## What is being asked
Carry none of the pictures over; set down the material below exactly.

---

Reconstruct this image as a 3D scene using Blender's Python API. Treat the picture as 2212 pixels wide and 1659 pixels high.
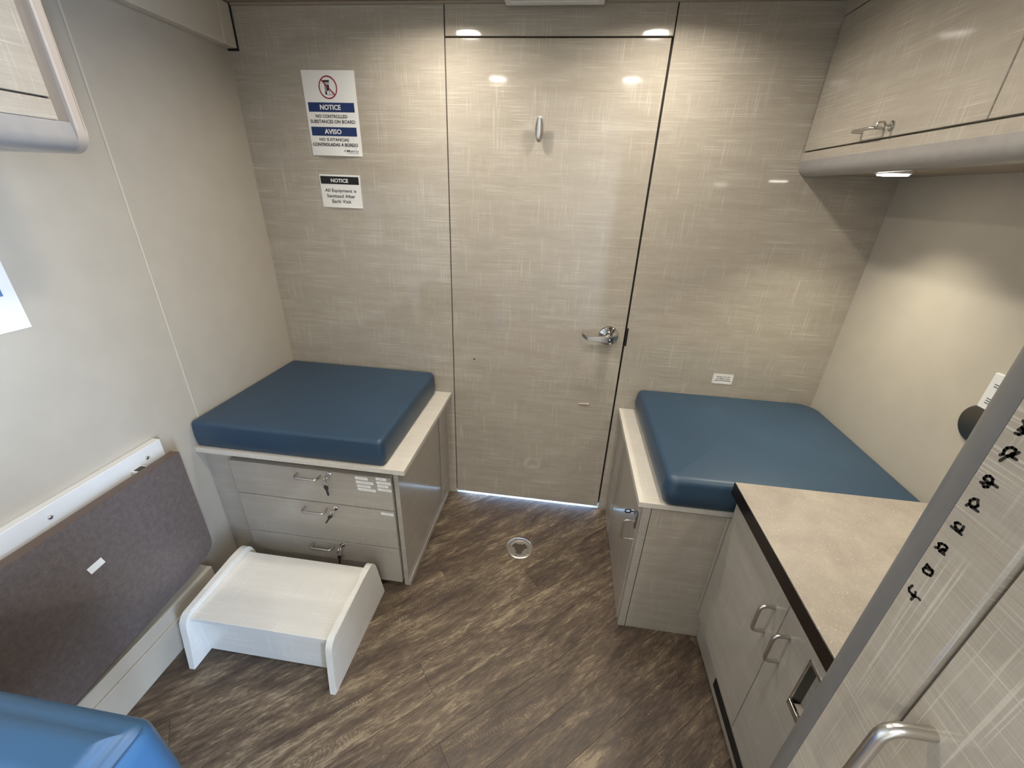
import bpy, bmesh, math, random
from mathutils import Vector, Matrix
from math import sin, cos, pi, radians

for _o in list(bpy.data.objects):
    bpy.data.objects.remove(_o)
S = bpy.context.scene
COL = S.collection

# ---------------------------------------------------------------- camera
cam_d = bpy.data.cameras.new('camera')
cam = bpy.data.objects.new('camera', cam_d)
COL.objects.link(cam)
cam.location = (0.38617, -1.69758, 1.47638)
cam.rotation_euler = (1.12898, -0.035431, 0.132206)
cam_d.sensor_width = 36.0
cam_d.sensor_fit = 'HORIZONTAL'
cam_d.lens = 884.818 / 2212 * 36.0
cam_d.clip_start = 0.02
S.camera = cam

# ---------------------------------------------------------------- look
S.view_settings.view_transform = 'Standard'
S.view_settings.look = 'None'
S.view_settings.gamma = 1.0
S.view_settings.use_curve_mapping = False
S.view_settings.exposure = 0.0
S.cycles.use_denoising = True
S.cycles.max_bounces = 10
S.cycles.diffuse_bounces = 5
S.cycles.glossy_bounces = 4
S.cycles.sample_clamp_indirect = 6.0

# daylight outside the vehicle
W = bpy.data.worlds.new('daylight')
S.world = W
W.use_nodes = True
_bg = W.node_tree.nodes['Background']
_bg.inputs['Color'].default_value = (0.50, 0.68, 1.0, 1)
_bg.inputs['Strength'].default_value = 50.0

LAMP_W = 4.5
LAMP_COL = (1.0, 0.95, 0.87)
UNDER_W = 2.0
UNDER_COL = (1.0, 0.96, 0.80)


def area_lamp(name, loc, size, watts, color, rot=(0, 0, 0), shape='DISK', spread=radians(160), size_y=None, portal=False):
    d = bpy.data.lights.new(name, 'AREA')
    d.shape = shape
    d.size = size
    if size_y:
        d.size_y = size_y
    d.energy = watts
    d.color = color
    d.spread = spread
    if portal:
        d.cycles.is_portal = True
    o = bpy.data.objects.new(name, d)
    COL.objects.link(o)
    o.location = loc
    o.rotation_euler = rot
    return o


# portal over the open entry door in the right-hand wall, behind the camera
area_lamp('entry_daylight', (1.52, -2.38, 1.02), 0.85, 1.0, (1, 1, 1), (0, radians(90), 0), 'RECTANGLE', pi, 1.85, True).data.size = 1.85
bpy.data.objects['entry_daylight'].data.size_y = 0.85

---

## Exercise output
Reconstruct this image as a 3D scene using Blender's Python API. Treat the picture as 2212 pixels wide and 1659 pixels high.
import bpy, bmesh, math, random
from mathutils import Vector, Matrix
from math import sin, cos, pi, radians

for _o in list(bpy.data.objects):
    bpy.data.objects.remove(_o)
S = bpy.context.scene
COL = S.collection

# ---------------------------------------------------------------- camera
cam_d = bpy.data.cameras.new('camera')
cam = bpy.data.objects.new('camera', cam_d)
COL.objects.link(cam)
cam.location = (0.38617, -1.69758, 1.47638)
cam.rotation_euler = (1.12898, -0.035431, 0.132206)
cam_d.sensor_width = 36.0
cam_d.sensor_fit = 'HORIZONTAL'
cam_d.lens = 884.818 / 2212 * 36.0
cam_d.clip_start = 0.02
S.camera = cam

# ---------------------------------------------------------------- look
S.view_settings.view_transform = 'Standard'
S.view_settings.look = 'None'
S.view_settings.gamma = 1.0
S.view_settings.use_curve_mapping = False
S.view_settings.exposure = 0.0
S.cycles.use_denoising = True
S.cycles.max_bounces = 10
S.cycles.diffuse_bounces = 5
S.cycles.glossy_bounces = 4
S.cycles.sample_clamp_indirect = 6.0

# daylight outside the vehicle
W = bpy.data.worlds.new('daylight')
S.world = W
W.use_nodes = True
_bg = W.node_tree.nodes['Background']
_bg.inputs['Color'].default_value = (0.50, 0.68, 1.0, 1)
_bg.inputs['Strength'].default_value = 50.0

LAMP_W = 4.5
LAMP_COL = (1.0, 0.95, 0.87)
UNDER_W = 2.0
UNDER_COL = (1.0, 0.96, 0.80)


def area_lamp(name, loc, size, watts, color, rot=(0, 0, 0), shape='DISK', spread=radians(160), size_y=None, portal=False):
    d = bpy.data.lights.new(name, 'AREA')
    d.shape = shape
    d.size = size
    if size_y:
        d.size_y = size_y
    d.energy = watts
    d.color = color
    d.spread = spread
    if portal:
        d.cycles.is_portal = True
    o = bpy.data.objects.new(name, d)
    COL.objects.link(o)
    o.location = loc
    o.rotation_euler = rot
    return o


# portal over the open entry door in the right-hand wall, behind the camera
area_lamp('entry_daylight', (1.52, -2.38, 1.02), 0.85, 1.0, (1, 1, 1), (0, radians(90), 0), 'RECTANGLE', pi, 1.85, True).data.size = 1.85
bpy.data.objects['entry_daylight'].data.size_y = 0.85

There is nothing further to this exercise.